» Required task
Show every line where "script" occurs.

Start of Material

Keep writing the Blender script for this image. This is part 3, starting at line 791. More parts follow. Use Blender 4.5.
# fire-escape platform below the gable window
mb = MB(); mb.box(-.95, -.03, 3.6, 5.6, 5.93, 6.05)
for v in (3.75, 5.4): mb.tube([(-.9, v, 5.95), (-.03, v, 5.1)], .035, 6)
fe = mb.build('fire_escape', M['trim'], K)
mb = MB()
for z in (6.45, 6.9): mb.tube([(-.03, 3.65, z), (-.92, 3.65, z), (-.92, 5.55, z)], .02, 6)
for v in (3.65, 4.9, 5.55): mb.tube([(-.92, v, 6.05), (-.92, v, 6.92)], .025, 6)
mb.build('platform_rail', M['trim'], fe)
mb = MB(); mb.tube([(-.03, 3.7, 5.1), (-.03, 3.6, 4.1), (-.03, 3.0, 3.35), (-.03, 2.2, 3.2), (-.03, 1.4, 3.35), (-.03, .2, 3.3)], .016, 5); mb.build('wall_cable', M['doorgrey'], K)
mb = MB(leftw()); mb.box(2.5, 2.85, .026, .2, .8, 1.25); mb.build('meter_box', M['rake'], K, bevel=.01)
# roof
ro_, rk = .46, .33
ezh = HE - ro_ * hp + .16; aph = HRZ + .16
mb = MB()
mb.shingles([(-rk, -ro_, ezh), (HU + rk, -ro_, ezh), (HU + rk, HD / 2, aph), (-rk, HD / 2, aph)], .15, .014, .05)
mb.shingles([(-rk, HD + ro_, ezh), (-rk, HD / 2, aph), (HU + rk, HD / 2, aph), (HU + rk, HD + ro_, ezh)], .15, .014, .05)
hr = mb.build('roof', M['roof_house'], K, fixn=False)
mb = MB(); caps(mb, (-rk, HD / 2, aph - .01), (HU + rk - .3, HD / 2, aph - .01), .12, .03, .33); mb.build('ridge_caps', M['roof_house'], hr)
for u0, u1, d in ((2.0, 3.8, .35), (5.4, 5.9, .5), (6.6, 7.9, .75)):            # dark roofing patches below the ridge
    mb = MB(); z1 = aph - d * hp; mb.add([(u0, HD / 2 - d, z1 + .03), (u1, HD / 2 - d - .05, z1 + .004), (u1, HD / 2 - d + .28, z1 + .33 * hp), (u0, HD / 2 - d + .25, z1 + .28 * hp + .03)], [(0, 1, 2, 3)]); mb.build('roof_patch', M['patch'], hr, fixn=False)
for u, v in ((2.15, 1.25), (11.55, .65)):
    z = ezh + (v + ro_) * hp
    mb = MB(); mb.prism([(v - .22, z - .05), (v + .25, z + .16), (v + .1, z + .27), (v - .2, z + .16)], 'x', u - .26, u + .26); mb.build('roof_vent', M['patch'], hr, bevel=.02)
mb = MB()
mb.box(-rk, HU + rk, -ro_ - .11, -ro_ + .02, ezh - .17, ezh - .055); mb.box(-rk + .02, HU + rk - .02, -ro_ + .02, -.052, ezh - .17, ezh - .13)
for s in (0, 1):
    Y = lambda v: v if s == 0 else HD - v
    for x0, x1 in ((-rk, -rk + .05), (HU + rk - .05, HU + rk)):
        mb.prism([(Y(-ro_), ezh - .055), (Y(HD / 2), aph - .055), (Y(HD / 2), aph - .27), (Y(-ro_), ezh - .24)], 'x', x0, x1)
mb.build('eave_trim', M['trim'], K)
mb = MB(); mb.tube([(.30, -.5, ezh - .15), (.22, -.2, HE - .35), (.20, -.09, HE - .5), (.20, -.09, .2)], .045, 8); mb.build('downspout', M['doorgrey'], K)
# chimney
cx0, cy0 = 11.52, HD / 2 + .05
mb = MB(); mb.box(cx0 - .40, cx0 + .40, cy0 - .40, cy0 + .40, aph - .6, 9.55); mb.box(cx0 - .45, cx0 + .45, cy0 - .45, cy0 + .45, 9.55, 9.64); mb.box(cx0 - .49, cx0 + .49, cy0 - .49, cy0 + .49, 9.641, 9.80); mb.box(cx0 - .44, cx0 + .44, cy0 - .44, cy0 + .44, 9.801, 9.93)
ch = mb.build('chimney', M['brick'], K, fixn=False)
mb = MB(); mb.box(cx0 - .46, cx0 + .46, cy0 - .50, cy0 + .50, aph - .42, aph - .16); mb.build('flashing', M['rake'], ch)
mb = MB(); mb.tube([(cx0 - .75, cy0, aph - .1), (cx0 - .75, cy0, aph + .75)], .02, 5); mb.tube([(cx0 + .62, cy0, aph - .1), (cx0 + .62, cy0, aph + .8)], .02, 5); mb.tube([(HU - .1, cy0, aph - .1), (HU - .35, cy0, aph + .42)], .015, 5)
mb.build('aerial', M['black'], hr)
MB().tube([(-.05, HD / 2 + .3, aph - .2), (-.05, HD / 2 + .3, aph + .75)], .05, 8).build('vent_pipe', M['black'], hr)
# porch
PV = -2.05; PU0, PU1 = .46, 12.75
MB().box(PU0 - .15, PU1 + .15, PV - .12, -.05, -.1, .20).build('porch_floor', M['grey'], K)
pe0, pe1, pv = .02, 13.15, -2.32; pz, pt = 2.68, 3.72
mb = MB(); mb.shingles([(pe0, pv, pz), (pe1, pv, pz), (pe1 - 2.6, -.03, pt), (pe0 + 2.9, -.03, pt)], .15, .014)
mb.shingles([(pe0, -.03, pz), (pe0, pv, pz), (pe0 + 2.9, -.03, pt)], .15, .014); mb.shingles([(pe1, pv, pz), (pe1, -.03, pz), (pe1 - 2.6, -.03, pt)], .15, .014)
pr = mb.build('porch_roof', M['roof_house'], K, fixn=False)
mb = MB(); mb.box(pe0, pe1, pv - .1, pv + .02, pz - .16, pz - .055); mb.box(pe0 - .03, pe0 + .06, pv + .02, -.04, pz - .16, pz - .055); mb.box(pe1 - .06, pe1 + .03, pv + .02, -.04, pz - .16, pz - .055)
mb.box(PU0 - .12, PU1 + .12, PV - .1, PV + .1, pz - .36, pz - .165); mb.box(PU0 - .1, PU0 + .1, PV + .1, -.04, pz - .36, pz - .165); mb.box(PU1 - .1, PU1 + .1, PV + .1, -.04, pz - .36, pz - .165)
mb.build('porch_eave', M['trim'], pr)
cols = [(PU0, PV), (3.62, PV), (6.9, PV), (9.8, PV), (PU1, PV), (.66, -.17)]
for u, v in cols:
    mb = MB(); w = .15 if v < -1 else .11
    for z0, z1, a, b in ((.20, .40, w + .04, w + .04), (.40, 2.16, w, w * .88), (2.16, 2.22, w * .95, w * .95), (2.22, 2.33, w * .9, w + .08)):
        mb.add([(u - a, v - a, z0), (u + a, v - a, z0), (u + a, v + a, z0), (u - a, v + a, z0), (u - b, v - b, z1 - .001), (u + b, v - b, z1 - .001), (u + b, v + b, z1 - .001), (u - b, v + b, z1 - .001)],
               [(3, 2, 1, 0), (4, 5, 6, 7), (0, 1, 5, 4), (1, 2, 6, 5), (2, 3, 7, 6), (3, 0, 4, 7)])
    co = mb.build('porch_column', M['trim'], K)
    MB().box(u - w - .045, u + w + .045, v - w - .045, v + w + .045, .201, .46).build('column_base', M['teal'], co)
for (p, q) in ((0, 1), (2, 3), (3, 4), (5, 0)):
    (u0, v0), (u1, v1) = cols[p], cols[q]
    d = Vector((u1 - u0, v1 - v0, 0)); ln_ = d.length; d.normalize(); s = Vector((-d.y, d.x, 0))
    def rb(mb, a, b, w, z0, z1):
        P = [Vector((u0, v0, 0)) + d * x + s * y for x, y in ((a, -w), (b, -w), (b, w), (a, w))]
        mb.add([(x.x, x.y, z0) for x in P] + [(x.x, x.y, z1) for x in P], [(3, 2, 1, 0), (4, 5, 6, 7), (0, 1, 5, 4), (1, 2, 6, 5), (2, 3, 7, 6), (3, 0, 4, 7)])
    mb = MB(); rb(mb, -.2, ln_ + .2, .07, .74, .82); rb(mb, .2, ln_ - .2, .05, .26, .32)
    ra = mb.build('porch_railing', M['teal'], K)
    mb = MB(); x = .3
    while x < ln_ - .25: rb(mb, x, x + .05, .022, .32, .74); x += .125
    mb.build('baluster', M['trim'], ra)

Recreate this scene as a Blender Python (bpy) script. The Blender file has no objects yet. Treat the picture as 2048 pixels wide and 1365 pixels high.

End of Material

» Response to the exercise
Keep writing the Blender script for this image. This is part 3, starting at line 791. More parts follow. Use Blender 4.5.
Recreate this scene as a Blender Python (bpy) script. The Blender file has no objects yet. Treat the picture as 2048 pixels wide and 1365 pixels high.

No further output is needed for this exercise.